Caroline B. Brettell, University Distinguished Professor
in the Department of Anthropology in SMU’s Dedman College

Caroline Brettell“Western Europe had for centuries been largely a region of emigration rather than immigration. Beginning after World War II immigrants, first from southern Europe, and then from other parts of the world including from Muslim countries, began to move into Western Europe.
 
“In some cases, such as France, England and the Netherlands, these were Muslims from former colonies – creating a complex relationship within host societies and complex identities for immigrant Muslims, many of who carried the citizenship of their host countries. In France, the debates regarding Muslim women’s dress (including head scarves and whether they can be worn in public schools) must be viewed in this context. In other parts of Europe without colonial histories, Norway included, the relationship between the citizens of those countries and their immigrants (many of whom were admitted as refugees) also has been tense. These tensions have been further complicated by welfare states and multicultural ideologies that create resentment on the part of natives of these countries who view the newcomers as getting a free ride and not integrating.
 
“In Scandinavia in particular there have been high profile cases of honor killings that fuel anti-Muslim sentiments.  All of this then has to be viewed in relation to global terrorism, the fear that it generates, and the fact that the number of Muslims throughout Europe far exceeds that in the United States.

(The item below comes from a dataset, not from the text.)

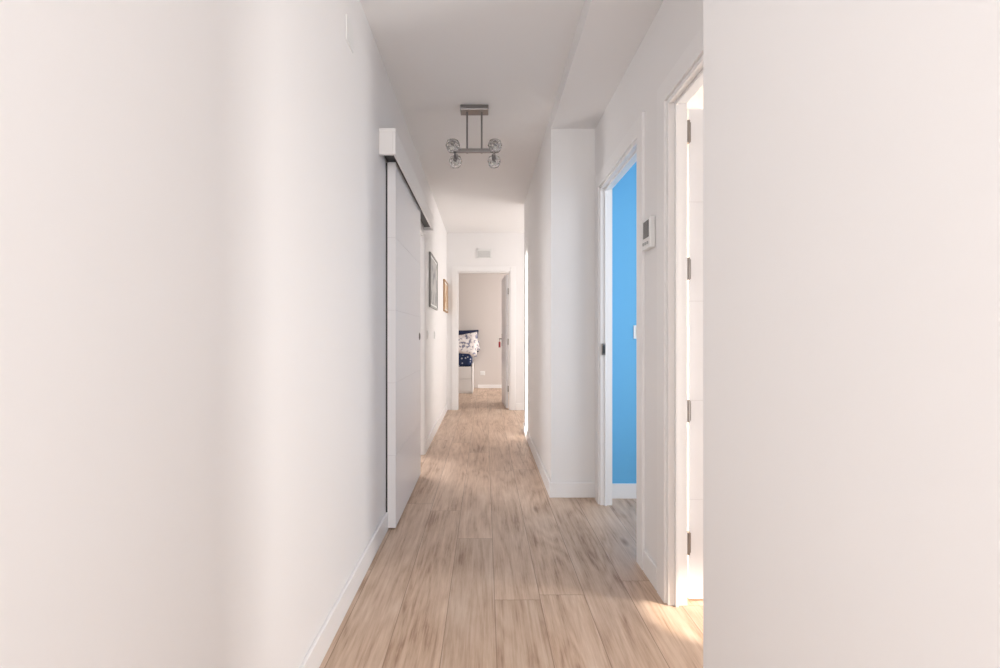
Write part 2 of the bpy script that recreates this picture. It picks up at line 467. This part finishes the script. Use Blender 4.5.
# ------------------------------------------------------------ bed
bed = empty('daybed')
bx0, bx1, by0, by1 = -2.15, -0.23, 9.03, 9.93
b = B('base', [BEDW, GROOVE], 0.004, bed)
b.box(bx0, bx1-0.02, by0+0.02, by1, 0.0, 0.50)
b.box(bx1-0.02, bx1, by0, by1, 0.0, 0.55)
for i in range(2):
    for j in range(2):
        xa = bx0+0.02+i*0.945; za = 0.04+j*0.24
        b.box(xa, xa+0.925, by0, by0+0.02, za, za+0.225)
b.done()
b = B('drawer_knobs', [STEEL], 0, bed)
for i in range(2):
    for j in range(2):
        for k_ in (0.2, 0.55): b.cyl(Vector((bx0+0.02+i*0.945+k_, by0-0.008, 0.15+j*0.24)), 0.012, 0.018, 'Y', 0, 12)
b.done()
b = B('mattress', [DOTS], 0.05, bed); b.box(bx0+0.01, bx1-0.025, by0+0.01, by1-0.01, 0.50, 0.76).done()
b = B('duvet', [NAVY], 0.04, bed); b.box(bx0+0.01, bx1-0.50, by0-0.005, by1-0.01, 0.72, 0.80).done()
pillow('pillow_back', 0.66, 0.46, 0.16, [NAVY], bed, (-0.46, 9.80, 0.98), (math.radians(78), 0, 0))
pillow('pillow_floral', 0.62, 0.42, 0.17, [FLORAL], bed, (-0.43, 9.50, 0.93), (math.radians(62), math.radians(-10), 0))
pillow('pillow_floral_small', 0.54, 0.38, 0.15, [FLORAL], bed, (-0.40, 9.18, 0.875), (math.radians(55), math.radians(10), 0))

# ------------------------------------------------------------ lights
def area(name, loc, size, power, direction, col=(1, 0.975, 0.962), spread=180):
    l = bpy.data.lights.new(name, 'AREA'); l.shape = 'RECTANGLE'; l.size = size[0]; l.size_y = size[1]
    l.energy = power; l.color = col; l.spread = math.radians(spread)
    o = bpy.data.objects.new(name, l); COL.objects.link(o); o.location = loc
    o.rotation_euler = Vector(direction).to_track_quat('-Z', 'Y').to_euler()
    return o
area('light_entrance', (-0.02, -1.3, 1.4), (1.0, 2.2), 29, (0, 1, 0.0))
area('light_near_room', (2.6, 1.35, 0.85), (0.35, 1.5), 32, (-1, 0, 0), (1, 0.975, 0.95))
area('light_blue_room', (1.9, 2.3, 1.4), (1.4, 2.0), 17, (0, 1, 0))
area('light_left_room', (-2.1, 5.2, 1.4), (1.2, 2.0), 64, (1, -0.4, 0), (1, 0.98, 0.975))
area('light_lobby', (2.0, 6.27, 1.4), (1.3, 2.0), 27, (-1, 0, 0), (1, 0.965, 0.935))
area('light_bedroom', (2.2, 8.6, 1.4), (1.4, 1.6), 54, (-1, 0, 0), (1, 0.96, 0.93))
area('light_behind_leaf', (1.5, 2.095, 0.9), (0.09, 1.7), 50, (-1, 0, 0), (1, 0.82, 0.58))
area('light_strip_beam', (-1.62, 3.12, 1.0), (0.12, 1.9), 7, (1, 1, 0), (1, 0.97, 0.93), 4)  # added narrow lamp, no window there; throws the bright strip on wall_right_far
sp = bpy.data.lights.new('light_sun_patch', 'SPOT'); sp.energy = 420; sp.spot_size = math.radians(9); sp.spot_blend = 0.6
sp.color = (1, 0.88, 0.74); sp.shadow_soft_size = 0.02
o = bpy.data.objects.new('light_sun_patch', sp); COL.objects.link(o); o.location = (2.3, 1.1, 1.9)
o.rotation_euler = (Vector((0.86, 1.86, 0))-Vector(o.location)).to_track_quat('-Z', 'Y').to_euler()

W = bpy.data.worlds.new('world'); S.world = W; W.use_nodes = True
W.node_tree.nodes['Background'].inputs['Color'].default_value = (1, 0.975, 0.962, 1)
W.node_tree.nodes['Background'].inputs['Strength'].default_value = 0.8
S.view_settings.view_transform = 'Standard'
S.view_settings.exposure = 0.12

cam = bpy.data.cameras.new('camera'); cam.lens = 17.3; cam.sensor_width = 36; cam.shift_x = 0.015; cam.shift_y = 0.001
cam.clip_start = 0.02
o = bpy.data.objects.new('camera', cam); COL.objects.link(o)
o.location = (0, 0, 1.1); o.rotation_euler = (math.radians(90), 0, 0)
S.camera = o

In some parts of Europe, small groups of Muslim immigrants have reacted. Among the most well known incidents are the threats in relation to the Danish cartoons depicting Mohammed, the riots in the suburbs of Paris in 2005, and the murder of Theo van Gogh in the Netherlands. The massacre in Norway, while clearly the actions of a single individual with extremist views, should also be understood, however, in relation to all of these broader trends.
 
“Ultimately these conflicts are about identity, just as they are in the United States. The conflicts may be more intense in Europe because the continent does not have the deep history of immigration – of accommodating and absorbing difference and making something new out of it – that is characteristic of the United States.”